Doch wo Frieden herrschte, kommt es zu einem Kriegszustand. Die Selbstbeziehung wird und bleibt geprägt durch diese tiefe Beschämung. Das Kind schämt sich seiner selbst. Es verliert. Es verliert sich. Es verliert seine Würde, seine Anmut, die Verbindung zu seinen Instinkten, seiner Intuition, die Wahrnehmung des Einsseins mit sich und der Welt. Es wird das, was von ihm erwartet wird. Das Kind nicht mehr in sich selbst zuhause. Es wird heimatlos. Seine innere Heimat ist verloren. Damit der Schlüssel zur Wahrheit seiner Existenz. Seine Augen verlieren ihr Strahlen, seine Bewegungen ihren Fluss, der heranwachsende Mensch wird steif, verspannt, rigide und heimatlos in seiner eigenen Seele und im eigenen Körper.

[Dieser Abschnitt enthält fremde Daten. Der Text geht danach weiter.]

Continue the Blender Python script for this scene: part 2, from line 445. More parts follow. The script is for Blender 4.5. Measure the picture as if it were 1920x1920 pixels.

Der Ego-Verstand, gar nicht mehr so nüchtern in seiner johlenden Überheblichkeit, glaubt, auf der ganzen Linie gesiegt zu haben. Ein Phyrrussieg. Denn das abgeschnittene Herz ist nicht tot. Es schlägt weiter, damit der Körper leben kann. Damit das Gehirn existieren kann. Und dies Herz, das schlägt, macht allein dadurch Angst, dass es schlägt. Es ist unheimlich. Der Schrecken des lebendigen Herzens! Herzangst.
Das lebendige Herz ist nicht ein Zeichen der Stärke, der Vitalität, der innewohnenden Potentiale der Persönlichkeit. Es ist nicht das heilige Organ der Liebe. Es ist nicht das Göttliche im tiefsten Grund der Seele, das immerwährende Ziel aller Sehnsüchte von Heimat, Gott, Glück, Selbsterkenntnis und Erleuchtung. Nein, nein, nein! Es ist, indem es dem Gehirn das ist, was es ist: ein spezieller Muskel für die Blutversorgung, beängstigend und bedrohlich. Herzangst wird Lebensangst. Herzangst wird Liebesangst. Herzangst wird Orgasmusangst. Abgetriebene Sehnsucht. Kontrolliert mit EKGs, Blutdruckmessgeräten, misstrauischen Griffen zum Puls, Pulsmessern rund um die Uhr.
Doch die Herzen in unserer Kultur tanzen als Organe aus der Reihe. Lassen sich nicht kontrollieren. Sind so nicht in den Griff zu bekommen. Die meisten Menschen im Westen sterben an Herz-Kreislauf-Erkrankungen. Der Herzinfarkt hängt wie ein Damoklesschwert über den hirnstolzen, dauergestressten Häuptern. Gequälte, kranke Herzen.